Whereas that EP was an unflinching distillation of intense grief and loss, First Landing looks to the light as Salett finds himself anew - carrying the weight of his past, while discovering love again in his wife, Dara.
"Music was an outlet that made me feel human; my former life felt erased. Much of making this record was about connecting to the people around me, looking at my baggage and my anxieties, and determining the kind of person I wanted to be. It's me, trying to figure out how to be happy and engaged, and just letting whatever I wrote inform me. I feel fortunate in the life I was able to rebuild. I met and married Dara, we combined our families, and we're raising our kids together."
First Landing is intimate yet kaleidoscopic, with Salett often calling in musicians and producers whom he has worked closely with for years.
Tracks like "Heavy Shoulder" and "Simplify Us" showcase his unfiltered and unflinchingly honest songwriting. "Simplify Us," a conversation between Salett and his late wife, is an especially moving, bittersweet take on life and love. "It's about having a relationship with somebody after they die," he reflects. "Relationships don't end with death. We're constantly reassessing what something meant or what they were thinking or the reasons for their decisions, and it's a beautiful thing to be able to continue a loving relationship after they die, because it's not over."
"This song talks about the ways that she tried to make it easier for me, to console me when she knew she was going to die - just trying to make sense of that. Nothing will simplify it; don't ask so many questions, there's a fog on the other side."
There are also tracks that he wrote with his good friend
Thomas Bartlett (St. Vincent, Florence & the Machine, Yoko Ono), like "I For One" and "Spun the Wheel," a cinematic narrative that finds Salett singing from the perspective of an older man who had his chance, and is now at the end of his life and looking back over it. "I loved feeling like I was in this other time and inhabiting a character," Salett notes. "The music and lyrics all feel circular; it all falls together. I think there's something true about creating the character."
Lastly, there's the music he made in a shared studio spot with Josh Kaufman (Bonnie Light Horsemen, Bob Weir), like "Skipper on the Reef" and "J'Amore" - songs that have a lighter warmth and immediacy about them. Pianos glow gently around the cinematic "Skipper on the Reef" as a wayward Salett struggles to figure out where his life is headed.
In "J'Amore," he seems to have found his new home, as he sings a Dylan-esque love song about meeting his wife, Dara. "That's definitely a more joyful song," he smiles. "Here I am, this tangled mess trying to get out of my own way and find love."

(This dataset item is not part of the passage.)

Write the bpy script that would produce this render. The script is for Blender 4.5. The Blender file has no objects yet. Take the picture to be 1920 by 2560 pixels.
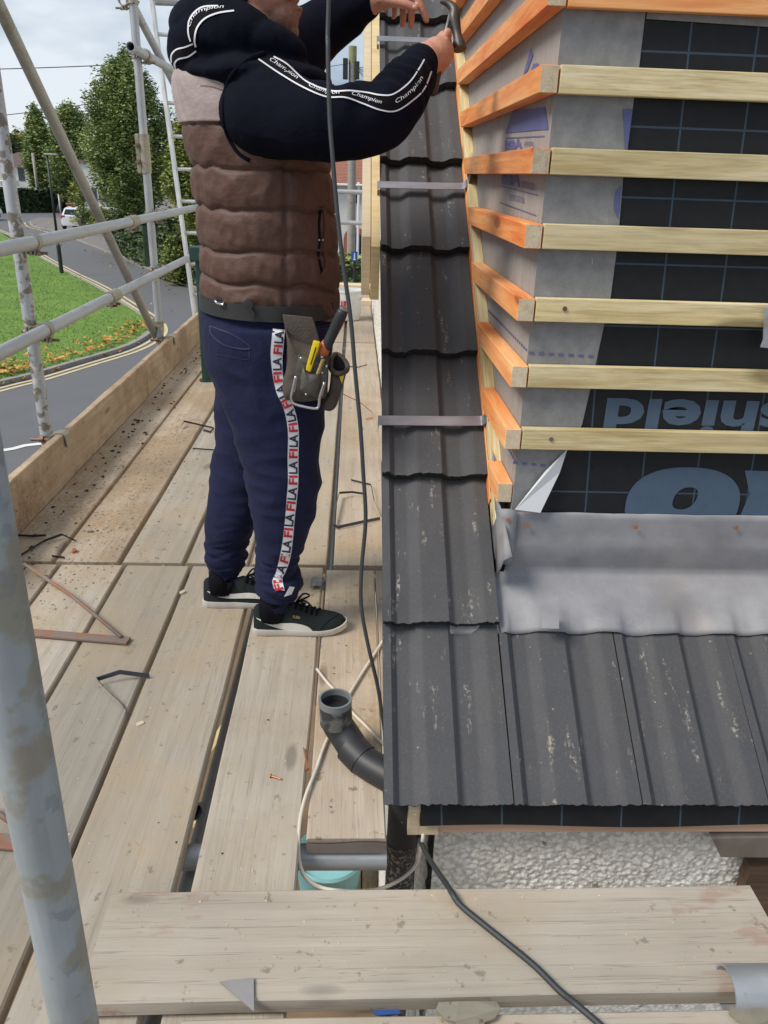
import bpy, bmesh, math, random
from mathutils import Vector as V, Matrix, noise as mnoise
from mathutils.bvhtree import BVHTree
random.seed(7)
S = bpy.context.scene
C = S.collection
# ---------------------------------------------------------------- camera
YAW, PITCH, ROLL, FPX, H = 0.0464656, 0.4058527, 0.0338936, 1960.0, 1.36
cy, sy, cp, sp = math.cos(YAW), math.sin(YAW), math.cos(PITCH), math.sin(PITCH)
FW = V((sy*cp, cy*cp, -sp)); RT0 = V((cy, -sy, 0)); UP0 = RT0.cross(FW)
RT = RT0*math.cos(ROLL) + UP0*math.sin(ROLL); UP = UP0*math.cos(ROLL) - RT0*math.sin(ROLL)
EYE = V((0, 0, H))
cam = bpy.data.cameras.new('camera'); camo = bpy.data.objects.new('camera', cam); C.objects.link(camo)
cam.sensor_fit = 'VERTICAL'; cam.sensor_height = 36; cam.lens = FPX/2560*36
cam.clip_start = 0.05; cam.clip_end = 2000
camo.matrix_world = Matrix(((RT.x, UP.x, -FW.x, 0), (RT.y, UP.y, -FW.y, 0), (RT.z, UP.z, -FW.z, H), (0, 0, 0, 1)))
S.camera = camo
# ---------------------------------------------------------------- world and sun
SUN_EL, SUN_ROT = math.radians(48), math.radians(-112)     # soft light from the left, a little behind the camera's far side
w = bpy.data.worlds.new('World'); S.world = w; w.use_nodes = True
nt = w.node_tree; nd = nt.nodes; lk = nt.links; nd.clear()
wo = nd.new('ShaderNodeOutputWorld'); bg = nd.new('ShaderNodeBackground'); bg.inputs[1].default_value = 0.112
sky = nd.new('ShaderNodeTexSky'); sky.sky_type = 'NISHITA'; sky.sun_disc = False
sky.sun_elevation = SUN_EL; sky.sun_rotation = SUN_ROT
tc = nd.new('ShaderNodeTexCoord'); mp = nd.new('ShaderNodeMapping'); mp.inputs['Scale'].default_value = (1.6, 1.6, 5.5)
lk.new(tc.outputs['Generated'], mp.inputs[0])
n1 = nd.new('ShaderNodeTexNoise'); n1.inputs['Scale'].default_value = 1.7; n1.inputs['Detail'].default_value = 7; n1.inputs['Roughness'].default_value = .52
lk.new(mp.outputs[0], n1.inputs[0])
rp = nd.new('ShaderNodeValToRGB'); e = rp.color_ramp.elements
e[0].position = .40; e[0].color = (2.2, 2.9, 3.8, 1); e[1].position = .60; e[1].color = (5.6, 6.0, 6.5, 1)
m_ = e.new(.5); m_.color = (3.9, 4.45, 5.1, 1)
lk.new(n1.outputs[0], rp.inputs[0])
mx = nd.new('ShaderNodeMix'); mx.data_type = 'RGBA'; mx.inputs[0].default_value = .88
lk.new(sky.outputs[0], mx.inputs[6]); lk.new(rp.outputs[0], mx.inputs[7]); lk.new(mx.outputs[2], bg.inputs[0]); lk.new(bg.outputs[0], wo.inputs[0])
sl = bpy.data.lights.new('sun', 'SUN'); sl.energy = 2.7; sl.angle = math.radians(24); sl.color = (1, .94, .86)
so = bpy.data.objects.new('sun', sl); C.objects.link(so)
sdir = V((math.sin(SUN_ROT)*math.cos(SUN_EL), math.cos(SUN_ROT)*math.cos(SUN_EL), math.sin(SUN_EL)))
so.location = sdir*30; so.rotation_euler = sdir.to_track_quat('Z', 'Y').to_euler()
S.view_settings.view_transform = 'Standard'; S.view_settings.look = 'None'
S.view_settings.exposure = 0.40; S.view_settings.gamma = 1; S.view_settings.use_curve_mapping = False
# ---------------------------------------------------------------- geometry helpers
def ray(x, y): return RT*((x-960)/FPX) + UP*((1280-y)/FPX) + FW
def P(x, y, X=None, Y=None, Z=None):
    """the real-world point seen at a photo position, on a given plane"""
    d = ray(x, y)
    t = X/d.x if X is not None else Y/d.y if Y is not None else (Z-H)/d.z
    return EYE + d*t
AL = math.radians(38.78)
RE = V((0, 1.375, .043)); RN = V((0, -math.sin(AL), math.cos(AL))); RU = V((0, math.cos(AL), math.sin(AL)))
def RP(x, y, off=0):
    d = ray(x, y); return EYE + d*((RE + RN*off - EYE).dot(RN)/d.dot(RN))
def roof(X, s, n=0): return V((X, RE.y, RE.z)) + RU*s + RN*n
WLOC = {}
def tag(o, label=None, cat=None, group=None, kind=None):
    if label: o['label'] = label
    if cat: o['category'] = cat
    if group: o['group'] = group
    if kind: o['kind'] = kind
    return o
def thing(name, label, cat, loc=(0, 0, 0), group=None):
    o = bpy.data.objects.new(name, None); C.objects.link(o); o.empty_display_size = .1
    o.location = loc; WLOC[o.name] = V(loc); return tag(o, label, cat, group)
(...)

Heart-rending at the best of times and gut-wrenching at the worst, First Landing is a no-holds-barred reflection of real life tragedy and its aftermath. Through his own hauntingly beautiful storytelling and richly textured soundscapes, Steve Salett invites listeners into his world.
As Salett's friend and The
Hold Steady frontman
Craig Finn describes, "This is the sound of someone moving forward, while still acknowledging the things they have to carry to get there."
"For better or worse, I had things to share and experiences that were so intense for me," Salett adds. "If I'm an expert in anything, it would be that. It would be grief."
He's been the "musician's musician" and the "songwriter's songwriter." Now making music under his own name, Steve Salett is ready to be the people's songwriter, conveying raw truths directly to whatever audience needs to hear them.